--- Begin Dataset records ---
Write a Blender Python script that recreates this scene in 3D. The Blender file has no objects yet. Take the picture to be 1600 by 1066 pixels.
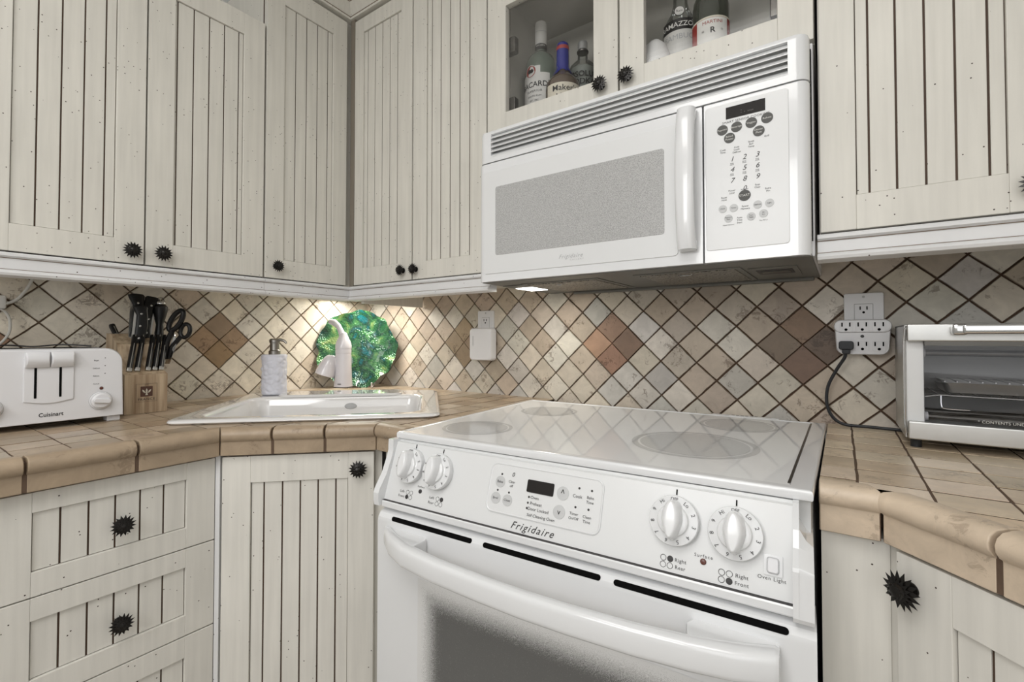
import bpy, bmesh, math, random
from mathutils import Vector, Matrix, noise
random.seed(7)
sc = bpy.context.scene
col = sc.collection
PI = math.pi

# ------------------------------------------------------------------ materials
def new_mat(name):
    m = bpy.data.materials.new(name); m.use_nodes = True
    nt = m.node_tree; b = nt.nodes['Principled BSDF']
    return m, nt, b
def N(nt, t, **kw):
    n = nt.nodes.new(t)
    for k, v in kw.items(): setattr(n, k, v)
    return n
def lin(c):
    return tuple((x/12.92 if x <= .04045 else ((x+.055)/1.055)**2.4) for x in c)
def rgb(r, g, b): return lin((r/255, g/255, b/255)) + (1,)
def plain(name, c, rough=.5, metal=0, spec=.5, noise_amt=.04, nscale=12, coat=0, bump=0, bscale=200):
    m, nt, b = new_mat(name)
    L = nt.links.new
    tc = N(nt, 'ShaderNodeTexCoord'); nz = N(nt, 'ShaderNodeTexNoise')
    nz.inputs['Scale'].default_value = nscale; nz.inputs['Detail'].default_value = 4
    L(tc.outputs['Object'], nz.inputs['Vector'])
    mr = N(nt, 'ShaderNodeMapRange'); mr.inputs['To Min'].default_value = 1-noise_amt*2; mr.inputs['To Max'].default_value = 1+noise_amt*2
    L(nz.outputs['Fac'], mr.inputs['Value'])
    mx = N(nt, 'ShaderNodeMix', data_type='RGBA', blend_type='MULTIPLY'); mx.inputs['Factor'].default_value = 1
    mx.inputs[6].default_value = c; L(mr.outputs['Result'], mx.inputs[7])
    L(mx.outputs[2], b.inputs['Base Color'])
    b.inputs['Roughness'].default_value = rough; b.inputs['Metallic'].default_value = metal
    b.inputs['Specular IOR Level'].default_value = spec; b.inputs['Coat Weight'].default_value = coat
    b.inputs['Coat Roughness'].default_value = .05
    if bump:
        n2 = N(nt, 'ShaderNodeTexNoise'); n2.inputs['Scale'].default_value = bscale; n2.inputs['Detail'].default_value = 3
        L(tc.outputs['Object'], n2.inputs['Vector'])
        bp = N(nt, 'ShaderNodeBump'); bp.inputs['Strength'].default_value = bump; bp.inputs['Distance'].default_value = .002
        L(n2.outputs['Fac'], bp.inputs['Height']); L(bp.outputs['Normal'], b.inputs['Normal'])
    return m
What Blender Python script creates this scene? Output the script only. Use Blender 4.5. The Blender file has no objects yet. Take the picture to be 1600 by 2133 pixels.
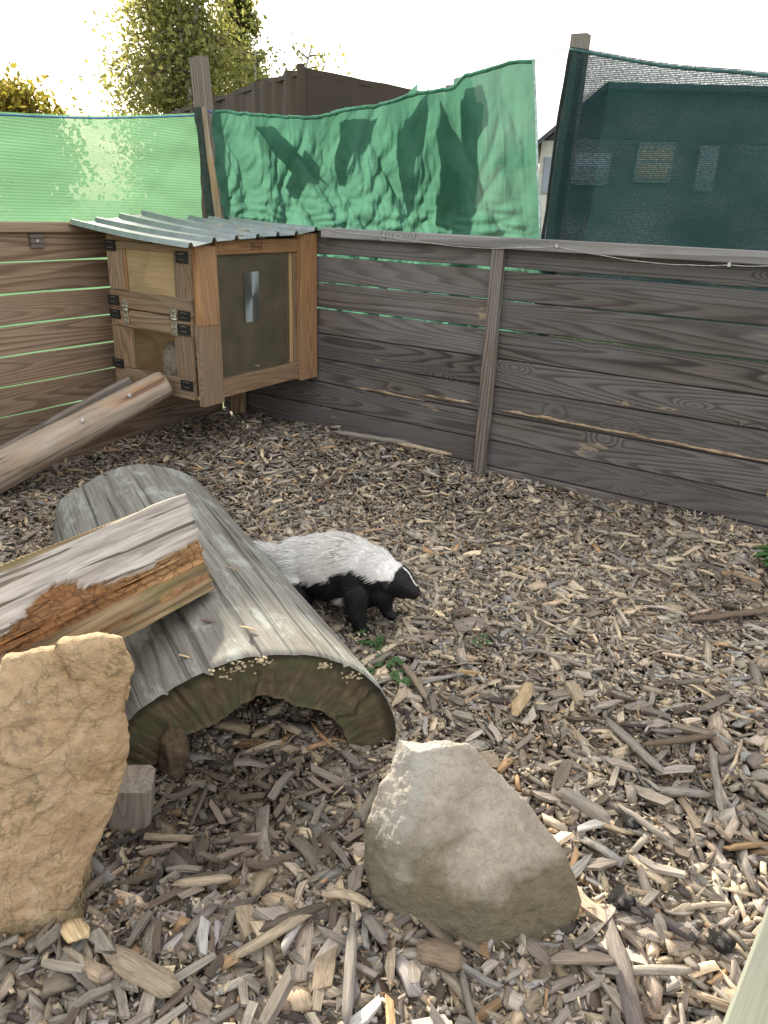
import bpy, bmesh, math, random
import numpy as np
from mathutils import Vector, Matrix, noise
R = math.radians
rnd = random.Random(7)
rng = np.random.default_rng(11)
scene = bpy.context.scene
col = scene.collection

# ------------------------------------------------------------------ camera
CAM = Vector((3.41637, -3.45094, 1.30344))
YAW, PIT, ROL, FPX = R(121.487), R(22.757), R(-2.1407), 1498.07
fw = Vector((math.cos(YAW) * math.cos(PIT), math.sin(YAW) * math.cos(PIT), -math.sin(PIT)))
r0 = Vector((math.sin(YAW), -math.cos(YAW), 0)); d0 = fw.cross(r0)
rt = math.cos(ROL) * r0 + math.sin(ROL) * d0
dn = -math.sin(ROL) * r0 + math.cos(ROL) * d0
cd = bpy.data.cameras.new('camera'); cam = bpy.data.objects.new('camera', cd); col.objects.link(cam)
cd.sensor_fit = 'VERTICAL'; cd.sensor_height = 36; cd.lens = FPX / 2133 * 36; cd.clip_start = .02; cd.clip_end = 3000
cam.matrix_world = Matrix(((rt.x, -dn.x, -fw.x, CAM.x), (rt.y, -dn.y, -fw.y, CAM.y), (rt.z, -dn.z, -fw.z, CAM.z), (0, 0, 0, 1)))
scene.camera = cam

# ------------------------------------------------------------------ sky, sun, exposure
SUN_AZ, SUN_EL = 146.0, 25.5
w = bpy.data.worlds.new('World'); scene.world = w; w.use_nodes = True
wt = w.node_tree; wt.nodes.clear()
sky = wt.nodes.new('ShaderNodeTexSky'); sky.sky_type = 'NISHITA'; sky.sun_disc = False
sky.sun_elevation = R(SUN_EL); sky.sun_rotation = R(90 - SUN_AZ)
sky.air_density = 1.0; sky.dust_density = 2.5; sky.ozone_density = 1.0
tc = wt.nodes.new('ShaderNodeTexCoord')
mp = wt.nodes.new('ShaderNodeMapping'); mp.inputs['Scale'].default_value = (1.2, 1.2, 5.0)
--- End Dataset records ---
Omit every picture while copying the listing above exactly.

- **Answer to this exercise**:
Write a Blender Python script that recreates this scene in 3D. The Blender file has no objects yet. Take the picture to be 1600 by 1066 pixels.
import bpy, bmesh, math, random
from mathutils import Vector, Matrix, noise
random.seed(7)
sc = bpy.context.scene
col = sc.collection
PI = math.pi

# ------------------------------------------------------------------ materials
def new_mat(name):
    m = bpy.data.materials.new(name); m.use_nodes = True
    nt = m.node_tree; b = nt.nodes['Principled BSDF']
    return m, nt, b
def N(nt, t, **kw):
    n = nt.nodes.new(t)
    for k, v in kw.items(): setattr(n, k, v)
    return n
def lin(c):
    return tuple((x/12.92 if x <= .04045 else ((x+.055)/1.055)**2.4) for x in c)
def rgb(r, g, b): return lin((r/255, g/255, b/255)) + (1,)
def plain(name, c, rough=.5, metal=0, spec=.5, noise_amt=.04, nscale=12, coat=0, bump=0, bscale=200):
    m, nt, b = new_mat(name)
    L = nt.links.new
    tc = N(nt, 'ShaderNodeTexCoord'); nz = N(nt, 'ShaderNodeTexNoise')
    nz.inputs['Scale'].default_value = nscale; nz.inputs['Detail'].default_value = 4
    L(tc.outputs['Object'], nz.inputs['Vector'])
    mr = N(nt, 'ShaderNodeMapRange'); mr.inputs['To Min'].default_value = 1-noise_amt*2; mr.inputs['To Max'].default_value = 1+noise_amt*2
    L(nz.outputs['Fac'], mr.inputs['Value'])
    mx = N(nt, 'ShaderNodeMix', data_type='RGBA', blend_type='MULTIPLY'); mx.inputs['Factor'].default_value = 1
    mx.inputs[6].default_value = c; L(mr.outputs['Result'], mx.inputs[7])
    L(mx.outputs[2], b.inputs['Base Color'])
    b.inputs['Roughness'].default_value = rough; b.inputs['Metallic'].default_value = metal
    b.inputs['Specular IOR Level'].default_value = spec; b.inputs['Coat Weight'].default_value = coat
    b.inputs['Coat Roughness'].default_value = .05
    if bump:
        n2 = N(nt, 'ShaderNodeTexNoise'); n2.inputs['Scale'].default_value = bscale; n2.inputs['Detail'].default_value = 3
        L(tc.outputs['Object'], n2.inputs['Vector'])
        bp = N(nt, 'ShaderNodeBump'); bp.inputs['Strength'].default_value = bump; bp.inputs['Distance'].default_value = .002
        L(n2.outputs['Fac'], bp.inputs['Height']); L(bp.outputs['Normal'], b.inputs['Normal'])
    return m
What Blender Python script creates this scene? Output the script only. Use Blender 4.5. The Blender file has no objects yet. Take the picture to be 1600 by 2133 pixels.
import bpy, bmesh, math, random
import numpy as np
from mathutils import Vector, Matrix, noise
R = math.radians
rnd = random.Random(7)
rng = np.random.default_rng(11)
scene = bpy.context.scene
col = scene.collection

# ------------------------------------------------------------------ camera
CAM = Vector((3.41637, -3.45094, 1.30344))
YAW, PIT, ROL, FPX = R(121.487), R(22.757), R(-2.1407), 1498.07
fw = Vector((math.cos(YAW) * math.cos(PIT), math.sin(YAW) * math.cos(PIT), -math.sin(PIT)))
r0 = Vector((math.sin(YAW), -math.cos(YAW), 0)); d0 = fw.cross(r0)
rt = math.cos(ROL) * r0 + math.sin(ROL) * d0
dn = -math.sin(ROL) * r0 + math.cos(ROL) * d0
cd = bpy.data.cameras.new('camera'); cam = bpy.data.objects.new('camera', cd); col.objects.link(cam)
cd.sensor_fit = 'VERTICAL'; cd.sensor_height = 36; cd.lens = FPX / 2133 * 36; cd.clip_start = .02; cd.clip_end = 3000
cam.matrix_world = Matrix(((rt.x, -dn.x, -fw.x, CAM.x), (rt.y, -dn.y, -fw.y, CAM.y), (rt.z, -dn.z, -fw.z, CAM.z), (0, 0, 0, 1)))
scene.camera = cam

# ------------------------------------------------------------------ sky, sun, exposure
SUN_AZ, SUN_EL = 146.0, 25.5
w = bpy.data.worlds.new('World'); scene.world = w; w.use_nodes = True
wt = w.node_tree; wt.nodes.clear()
sky = wt.nodes.new('ShaderNodeTexSky'); sky.sky_type = 'NISHITA'; sky.sun_disc = False
sky.sun_elevation = R(SUN_EL); sky.sun_rotation = R(90 - SUN_AZ)
sky.air_density = 1.0; sky.dust_density = 2.5; sky.ozone_density = 1.0
tc = wt.nodes.new('ShaderNodeTexCoord')
mp = wt.nodes.new('ShaderNodeMapping'); mp.inputs['Scale'].default_value = (1.2, 1.2, 5.0)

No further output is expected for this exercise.